MÁRCIO SENNE DE MORAES
DA REDAÇÃO

A criação do Escritório de Comunicações Globais responde a anseios domésticos e não deve ter como real objetivo melhorar a imagem internacional do EUA.
A análise é de Charles Tilly, historiador, especialista em relações internacionais da Universidade Columbia (EUA) e autor de, entre outros, "Stories, Identities and Political Change" (história, identidades e mudança política).
Leia a seguir trechos de sua entrevista, por telefone, à Folha.

Folha - Como anda a imagem internacional dos EUA?
Charles Tilly -
Ela se deteriora por conta do comportamento do governo dos EUA no que se refere a assuntos que interessam à comunidade internacional. O problema é que a atual administração não pára de atacar acordos internacionais importantes e delicados, como a Convenção contra a Tortura, e é unilateralista.

Folha - O antiamericanismo se intensificou após a campanha militar no Afeganistão?
Tilly -
Sem dúvida. Afinal, durante o governo de Bill Clinton, embora também tenham tomado posições unilateralistas, os EUA ao menos consultavam seus aliados da Otan a esse respeito.
Contudo, após 11 de setembro último, Washington passou a pensar que não tinha mais de preocupar-se com os outros países. Isso poderá criar problemas reais com os países europeus, pois eles acabarão se unindo contra as políticas americanas que afetam questões delicadas, como o Tribunal Penal Internacional.

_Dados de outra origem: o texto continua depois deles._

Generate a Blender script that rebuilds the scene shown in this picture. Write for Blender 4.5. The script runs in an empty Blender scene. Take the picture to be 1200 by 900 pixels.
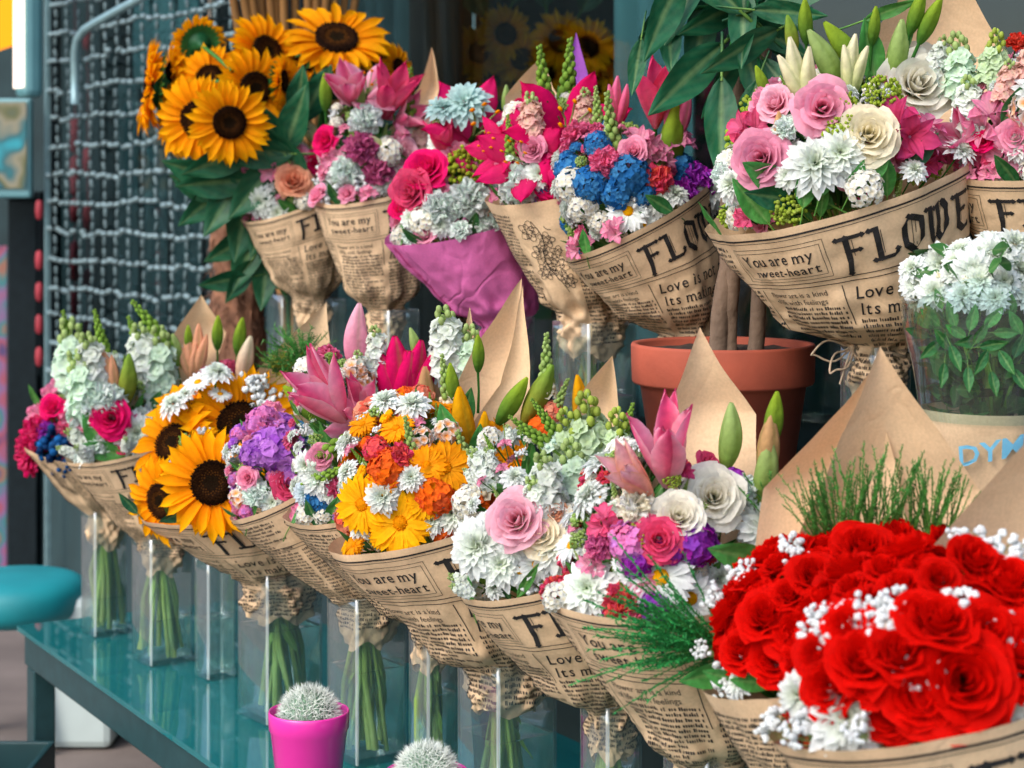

Folha - A iniciativa atual é uma novidade geopolítica?
Tilly -
Não creio que seja verdade que o governo dos EUA não tenha noção de sua imagem internacional. É indiscutível que a sociedade americana é um pouco alienada, porém seu governo não é.
Nos anos 50, CIA já enviava agentes à Europa para falar com especialistas a respeito de um crescente antiamericanismo. À época, as autoridades americanas já pensavam que a Europa não entendia o que os EUA eram.
Nos anos 50 e 60, duas coisas preocupavam os EUA nesse âmbito. Primeiro, que a França, comandada por Charles De Gaulle, e que a Alemanha Ocidental pudessem começar a operar de modo independente da política externa americana. Os EUA temiam que eles pudessem se opor à Otan e à política externa americana.
Segundo, havia a preocupação de que alguns países pudessem ser passivos em relação ao comunismo. Como havia partidos comunistas ativos na França e na Itália, isso gerou o medo de que houvesse um recrudescimento do antiamericanismo na Europa.
Assim, não é a primeira vez que agências governamentais americanas se preocupam com o crescimento do antiamericanismo.

Folha - O sr. crê que essa iniciativa possa realmente surtir efeitos positivos?
Tilly -
Não creio que esse tipo de iniciativa possa surtir o efeito oficialmente esperado. Acredito que ela vise a atingir o público interno. Não creio que, realmente, ela tenha como objetivo melhorar a imagem do país. A história mostra que esse tipo de iniciativa busca atingir o público doméstico.